O presidente Fernando Henrique Cardoso afirma não ter dito, no jantar de quarta-feira com um grupo de parlamentares, que seria fácil fechar o Congresso Nacional, até porque não haveria oposição popular.
Mas o fato, profundamente lamentável, é que a popularidade do Legislativo é muito baixa. E não se trata de uma verdade restrita ao Brasil. Espalha-se por boa parte do mundo, especialmente o subdesenvolvido.
Prova-o o fato de que, no Peru, Alberto Fujimori fechou o Congresso e, não obstante, sua popularidade aumentou em vez de cair.
Grande parte da culpa é dos próprios congressistas. O mundo mudou com uma alucinante velocidade, tornou-se infinitamente mais complexo e diversificado. E o Congresso, para dizer o menos, parece parado no tempo, amarrado à política com "pê" minúsculo, dos interesses paroquiais, quando não pessoais.
Em parte por isso, cresceu o desprezo à política em geral. É assim até nos EUA, a ponto de recente pesquisa ter apurado que a metade dos norte-americanos nem sequer sabe o nome do vice-presidente do país (Al Gore).

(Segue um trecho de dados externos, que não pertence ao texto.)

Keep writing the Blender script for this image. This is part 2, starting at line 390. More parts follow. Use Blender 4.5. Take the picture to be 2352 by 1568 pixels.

Essa reação popular equivale à atitude do avestruz, que, ao menor sinal de perigo, enfia a cabeça na terra. Não evita o perigo; apenas não o vê aproximar-se. Da mesma forma, ignorar ou desprezar a política não impede o fato, de resto inexorável, de que a política é determinante.
Crises econômicas, absurdos sociais, carências educacionais ou de saúde -nada disso nasce por geração espontânea. É fruto, em última análise, de decisões políticas.
Parece óbvio que tais decisões tendem a ser tanto mais corretas quanto maior for o número de cidadãos envolvidos na discussão da agenda nacional a cada momento. A solução, portanto, não é fechar o Congresso, por exemplo, o que equivaleria a menos política. Ao contrário do que diz a crença popular, o caminho é mais política, no seu sentido mais nobre, o de envolvimento de crescente número de cidadãos no debate público, via partidos, sindicatos, organizações não-governamentais, entidades comunitárias ou até via Internet.
Até porque as mudanças no mundo ainda não ultrapassaram a constatação de Winston Churchill segundo a qual a democracia é o pior dos regimes, exceto todos os outros.